- [WHAT THIS TASK INVOLVES]
Using the listing below, set down each line from the line containing "The Blender Python" through the line containing "mat('beam_grey', '#57524a', .8)))", both ends included, exactly and with nothing added.

[Entries with scene source code]

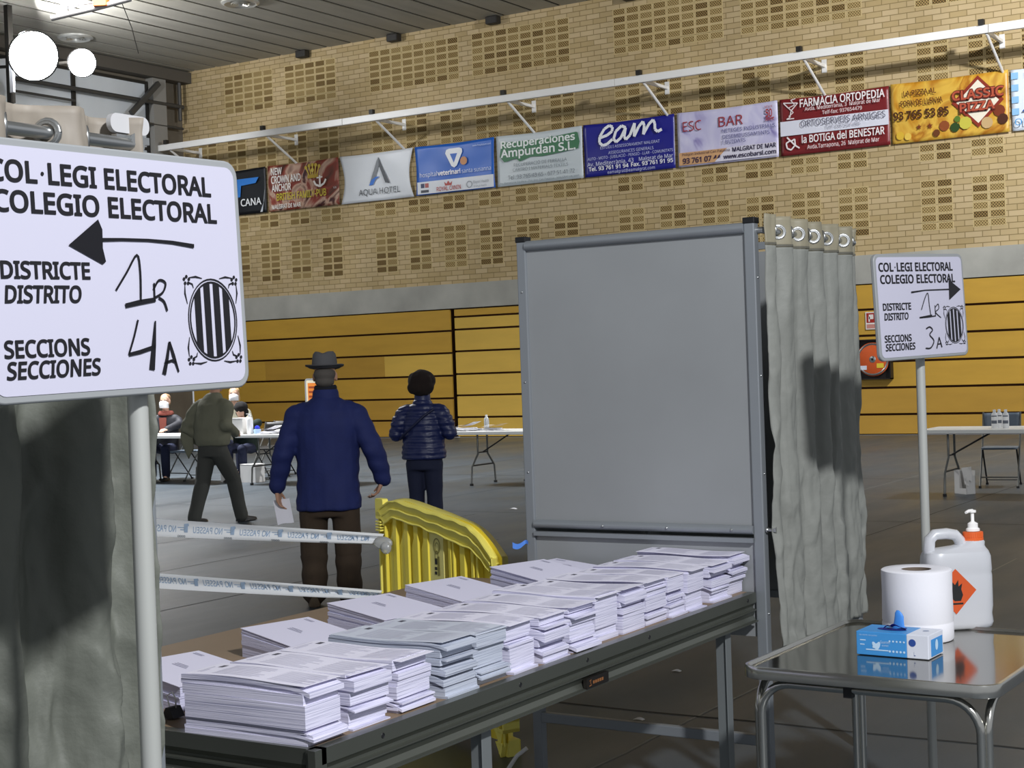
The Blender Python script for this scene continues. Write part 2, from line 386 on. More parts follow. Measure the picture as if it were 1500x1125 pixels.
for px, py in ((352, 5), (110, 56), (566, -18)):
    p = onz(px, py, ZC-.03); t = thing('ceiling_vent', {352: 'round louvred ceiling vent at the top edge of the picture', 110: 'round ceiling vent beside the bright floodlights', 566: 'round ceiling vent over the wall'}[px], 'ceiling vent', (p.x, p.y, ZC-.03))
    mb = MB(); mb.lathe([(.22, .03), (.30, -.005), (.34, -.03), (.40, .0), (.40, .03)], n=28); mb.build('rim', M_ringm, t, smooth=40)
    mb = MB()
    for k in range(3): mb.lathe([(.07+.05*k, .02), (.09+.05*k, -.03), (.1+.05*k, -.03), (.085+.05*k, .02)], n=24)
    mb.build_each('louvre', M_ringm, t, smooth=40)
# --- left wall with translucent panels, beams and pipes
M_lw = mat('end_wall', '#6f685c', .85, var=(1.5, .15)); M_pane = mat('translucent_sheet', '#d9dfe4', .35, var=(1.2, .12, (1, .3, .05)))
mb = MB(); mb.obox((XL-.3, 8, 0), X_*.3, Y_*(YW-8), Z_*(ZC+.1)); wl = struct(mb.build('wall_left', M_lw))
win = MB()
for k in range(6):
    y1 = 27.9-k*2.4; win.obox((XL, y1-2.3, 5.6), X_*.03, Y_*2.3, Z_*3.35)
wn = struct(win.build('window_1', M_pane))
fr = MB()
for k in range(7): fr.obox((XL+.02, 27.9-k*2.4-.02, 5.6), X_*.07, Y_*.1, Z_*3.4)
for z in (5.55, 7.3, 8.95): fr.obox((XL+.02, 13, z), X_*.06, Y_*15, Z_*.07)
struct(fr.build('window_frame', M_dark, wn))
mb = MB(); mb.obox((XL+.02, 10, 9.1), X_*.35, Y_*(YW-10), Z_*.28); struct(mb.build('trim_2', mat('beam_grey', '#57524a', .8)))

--

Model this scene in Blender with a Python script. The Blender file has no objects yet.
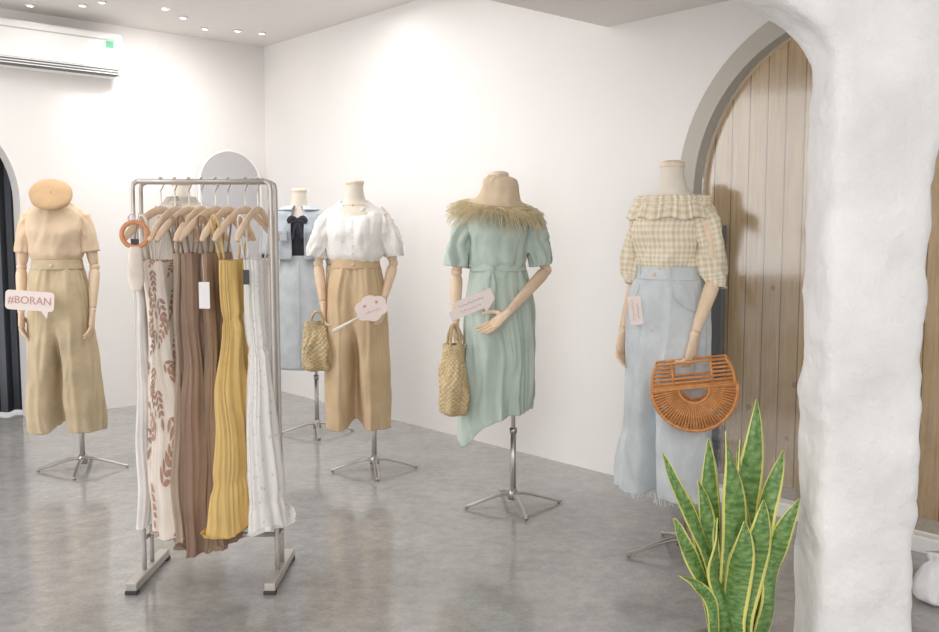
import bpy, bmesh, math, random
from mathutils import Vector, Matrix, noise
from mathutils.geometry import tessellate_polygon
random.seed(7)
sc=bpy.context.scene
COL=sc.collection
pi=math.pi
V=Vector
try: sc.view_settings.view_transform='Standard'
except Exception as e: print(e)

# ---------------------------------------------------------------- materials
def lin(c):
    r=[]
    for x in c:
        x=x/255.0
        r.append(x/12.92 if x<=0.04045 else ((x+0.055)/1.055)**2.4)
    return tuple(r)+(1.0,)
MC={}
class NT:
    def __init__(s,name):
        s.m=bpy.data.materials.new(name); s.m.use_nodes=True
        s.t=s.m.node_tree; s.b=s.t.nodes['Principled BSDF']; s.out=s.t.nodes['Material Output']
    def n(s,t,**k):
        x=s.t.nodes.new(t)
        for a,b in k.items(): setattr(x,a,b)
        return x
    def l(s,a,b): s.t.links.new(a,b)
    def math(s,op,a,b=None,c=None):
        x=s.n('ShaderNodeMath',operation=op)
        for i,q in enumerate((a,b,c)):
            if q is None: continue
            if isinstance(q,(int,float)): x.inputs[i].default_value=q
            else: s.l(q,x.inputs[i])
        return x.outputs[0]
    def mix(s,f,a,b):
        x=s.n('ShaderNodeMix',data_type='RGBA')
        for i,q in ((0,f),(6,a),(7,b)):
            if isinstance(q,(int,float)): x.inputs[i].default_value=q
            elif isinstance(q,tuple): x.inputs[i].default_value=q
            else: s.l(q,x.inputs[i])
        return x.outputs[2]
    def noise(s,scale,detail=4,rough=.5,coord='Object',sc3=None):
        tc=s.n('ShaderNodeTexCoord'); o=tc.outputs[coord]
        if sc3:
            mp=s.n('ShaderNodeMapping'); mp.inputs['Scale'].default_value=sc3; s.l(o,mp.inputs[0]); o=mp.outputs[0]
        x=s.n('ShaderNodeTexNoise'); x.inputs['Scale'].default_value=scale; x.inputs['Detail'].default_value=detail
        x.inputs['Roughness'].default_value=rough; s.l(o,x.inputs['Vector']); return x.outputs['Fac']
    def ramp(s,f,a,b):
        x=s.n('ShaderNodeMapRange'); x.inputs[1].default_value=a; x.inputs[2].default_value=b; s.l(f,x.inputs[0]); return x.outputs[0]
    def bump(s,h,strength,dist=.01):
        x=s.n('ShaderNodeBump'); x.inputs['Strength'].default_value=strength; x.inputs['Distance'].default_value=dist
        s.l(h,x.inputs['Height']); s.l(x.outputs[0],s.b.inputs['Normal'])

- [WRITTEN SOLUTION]
The Blender Python script for this scene continues. Write part 2, from line 386 on. More parts follow. Measure the picture as if it were 1500x1125 pixels.
for px, py in ((352, 5), (110, 56), (566, -18)):
    p = onz(px, py, ZC-.03); t = thing('ceiling_vent', {352: 'round louvred ceiling vent at the top edge of the picture', 110: 'round ceiling vent beside the bright floodlights', 566: 'round ceiling vent over the wall'}[px], 'ceiling vent', (p.x, p.y, ZC-.03))
    mb = MB(); mb.lathe([(.22, .03), (.30, -.005), (.34, -.03), (.40, .0), (.40, .03)], n=28); mb.build('rim', M_ringm, t, smooth=40)
    mb = MB()
    for k in range(3): mb.lathe([(.07+.05*k, .02), (.09+.05*k, -.03), (.1+.05*k, -.03), (.085+.05*k, .02)], n=24)
    mb.build_each('louvre', M_ringm, t, smooth=40)
# --- left wall with translucent panels, beams and pipes
M_lw = mat('end_wall', '#6f685c', .85, var=(1.5, .15)); M_pane = mat('translucent_sheet', '#d9dfe4', .35, var=(1.2, .12, (1, .3, .05)))
mb = MB(); mb.obox((XL-.3, 8, 0), X_*.3, Y_*(YW-8), Z_*(ZC+.1)); wl = struct(mb.build('wall_left', M_lw))
win = MB()
for k in range(6):
    y1 = 27.9-k*2.4; win.obox((XL, y1-2.3, 5.6), X_*.03, Y_*2.3, Z_*3.35)
wn = struct(win.build('window_1', M_pane))
fr = MB()
for k in range(7): fr.obox((XL+.02, 27.9-k*2.4-.02, 5.6), X_*.07, Y_*.1, Z_*3.4)
for z in (5.55, 7.3, 8.95): fr.obox((XL+.02, 13, z), X_*.06, Y_*15, Z_*.07)
struct(fr.build('window_frame', M_dark, wn))
mb = MB(); mb.obox((XL+.02, 10, 9.1), X_*.35, Y_*(YW-10), Z_*.28); struct(mb.build('trim_2', mat('beam_grey', '#57524a', .8)))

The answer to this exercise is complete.